BEGIN SUPPLIED MATERIAL
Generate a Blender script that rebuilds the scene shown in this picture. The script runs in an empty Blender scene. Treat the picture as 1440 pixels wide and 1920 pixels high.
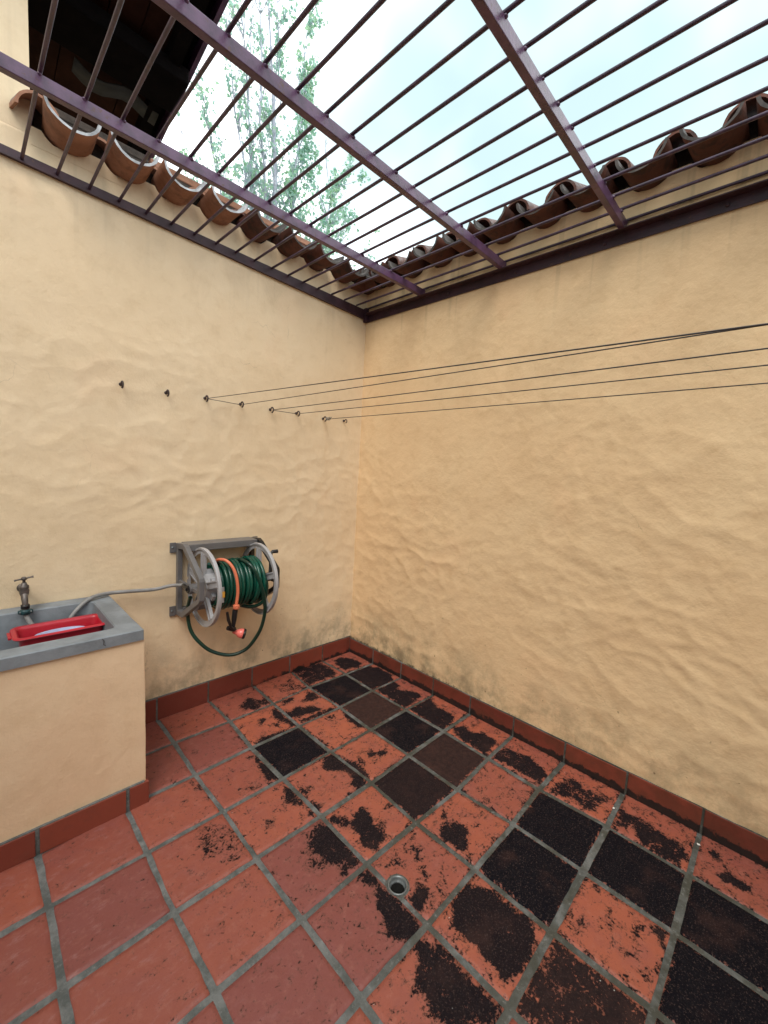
import bpy, bmesh, math, random
import numpy as np
from mathutils import Vector, Matrix, noise
PI = math.pi
S = bpy.context.scene
random.seed(11)
# ---------------------------------------------------------------- camera, sky, sun, exposure
cam_d = bpy.data.cameras.new('camera')
cam = bpy.data.objects.new('camera', cam_d); S.collection.objects.link(cam)
cam_d.sensor_fit = 'VERTICAL'; cam_d.sensor_height = 36.0; cam_d.sensor_width = 27.0
cam_d.lens = 776.57 / 1920 * 36.0
cam_d.clip_start = 0.02; cam_d.clip_end = 500
fw = Vector((0.71377344, 0.69399023, -0.09436653)); rt = Vector((0.69977766, -0.71223128, 0.05511655)); up = Vector((0.02896045, 0.10537632, 0.99401063))
cam.matrix_world = Matrix(((rt.x, up.x, -fw.x, -2.4153), (rt.y, up.y, -fw.y, -2.6809), (rt.z, up.z, -fw.z, 1.6147), (0, 0, 0, 1)))
S.camera = cam
S.render.resolution_x = 768; S.render.resolution_y = 1024
SUN_EL, SUN_AZ = math.radians(54), math.radians(228)      # azimuth measured clockwise from +y
W = bpy.data.worlds.new('World'); S.world = W; W.use_nodes = True
wn = W.node_tree.nodes; wl = W.node_tree.links; wn.clear()
wo = wn.new('ShaderNodeOutputWorld'); bg = wn.new('ShaderNodeBackground'); sky = wn.new('ShaderNodeTexSky')
sky.sky_type = 'NISHITA'; sky.sun_disc = False; sky.sun_elevation = SUN_EL; sky.sun_rotation = SUN_AZ
sky.air_density = 1.2; sky.dust_density = 2.0
tc = wn.new('ShaderNodeTexCoord'); nz = wn.new('ShaderNodeTexNoise'); nz.inputs['Scale'].default_value = 2.2; nz.inputs['Detail'].default_value = 5
rp = wn.new('ShaderNodeValToRGB'); rp.color_ramp.elements[0].position = .33; rp.color_ramp.elements[1].position = .6
rp.color_ramp.elements[0].color = (.85, .85, .85, 1); rp.color_ramp.elements[1].color = (1, 1, 1, 1)
mx = wn.new('ShaderNodeMix'); mx.data_type = 'RGBA'
mx.inputs[7].default_value = (13.5, 14.2, 14.6, 1)
cl0 = wn.new('ShaderNodeMix'); cl0.data_type = 'RGBA'; cl0.inputs[6].default_value = (4.2, 5.5, 5.7, 1); cl0.inputs[7].default_value = (14.0, 14.6, 14.8, 1)
nz2 = wn.new('ShaderNodeTexNoise'); nz2.inputs['Scale'].default_value = 1.3; nz2.inputs['Detail'].default_value = 4
rp2 = wn.new('ShaderNodeMapRange'); rp2.interpolation_type = 'SMOOTHSTEP'; rp2.inputs[1].default_value = .40; rp2.inputs[2].default_value = .62
wl.new(tc.outputs['Generated'], nz2.inputs['Vector']); wl.new(nz2.outputs['Fac'], rp2.inputs[0]); wl.new(rp2.outputs[0], cl0.inputs[0]); wl.new(cl0.outputs[2], mx.inputs[7])
wl.new(tc.outputs['Generated'], nz.inputs['Vector']); wl.new(nz.outputs['Fac'], rp.inputs['Fac'])
wl.new(rp.outputs['Color'], mx.inputs[0]); wl.new(sky.outputs['Color'], mx.inputs[6])
wl.new(mx.outputs[2], bg.inputs['Color']); bg.inputs['Strength'].default_value = 0.10
wl.new(bg.outputs[0], wo.inputs['Surface'])
sd = bpy.data.lights.new('sun', 'SUN'); sd.energy = 1.5; sd.angle = math.radians(30); sd.color = (1, .92, .82)
so = bpy.data.objects.new('sun', sd); S.collection.objects.link(so)
sdir = Vector((math.sin(SUN_AZ) * math.cos(SUN_EL), math.cos(SUN_AZ) * math.cos(SUN_EL), math.sin(SUN_EL)))
so.rotation_euler = sdir.to_track_quat('Z', 'Y').to_euler(); so.location = (0, 0, 30)
S.view_settings.view_transform = 'Standard'; S.view_settings.look = 'None'; S.view_settings.gamma = 1
S.view_settings.exposure = 0.95
S.cycles.max_bounces = 7; S.cycles.diffuse_bounces = 4; S.cycles.glossy_bounces = 2; S.cycles.transmission_bounces = 3
# ---------------------------------------------------------------- measured data (metres, on the floor)
NODES={(0,1):(-0.02,-0.305),(1,1):(-0.304,-0.302),(2,1):(-0.648,-0.283),(3,1):(-0.956,-0.308),(4,1):(-1.266,-0.309),(5,1):(-1.594,-0.299),(0,2):(-0.012,-0.627),(1,2):(-0.315,-0.622),(2,2):(-0.637,-0.636),(3,2):(-0.964,-0.631),(4,2):(-1.287,-0.623),(5,2):(-1.603,-0.633),(0,3):(-0.005,-0.955),(1,3):(-0.31,-0.949),(2,3):(-0.648,-0.952),(3,3):(-0.966,-0.952),(4,3):(-1.283,-0.951),(5,3):(-1.598,-0.948),(2,4):(-0.649,-1.269),(3,4):(-0.956,-1.278),(4,4):(-1.278,-1.275),(5,4):(-1.603,-1.267),(6,4):(-1.922,-1.258),(7,4):(-2.244,-1.261),(0,4):(-0.009,-1.271),(1,4):(-0.304,-1.266),(0,5):(-0.009,-1.584),(1,5):(-0.315,-1.591),(2,5):(-0.655,-1.61),(3,5):(-0.973,-1.598),(4,5):(-1.283,-1.591),(5,5):(-1.601,-1.588),(6,5):(-1.914,-1.585),(0,6):(-0.001,-1.908),(1,6):(-0.326,-1.902),(2,6):(-0.636,-1.913),(3,6):(-0.967,-1.911),(4,6):(-1.28,-1.91),(5,6):(-1.598,-1.901),(0,7):(0.004,-2.216),(1,7):(-0.308,-2.226),(2,7):(-0.635,-2.228),(3,7):(-0.968,-2.233),(4,7):(-1.28,-2.234),(0,8):(0.013,-2.544),(1,8):(-0.312,-2.546),(2,8):(-0.634,-2.549),(3,8):(-0.954,-2.547),(6,3):(-1.919,-0.945),(7,3):(-2.236,-0.938),(7,2):(-2.239,-0.661),(0,0):(0.013,0.008),(1,0):(-0.311,-0.016),(2,0):(-0.618,0.027),(3,0):(-0.943,0.014),(4,0):(-1.27,0.024),(5,0):(-1.594,0.015)}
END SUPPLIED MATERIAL
TASK PROMPT :: Reply with nothing but the number of lines that contain the word "scene".

EXERCISE SOLUTION :: 2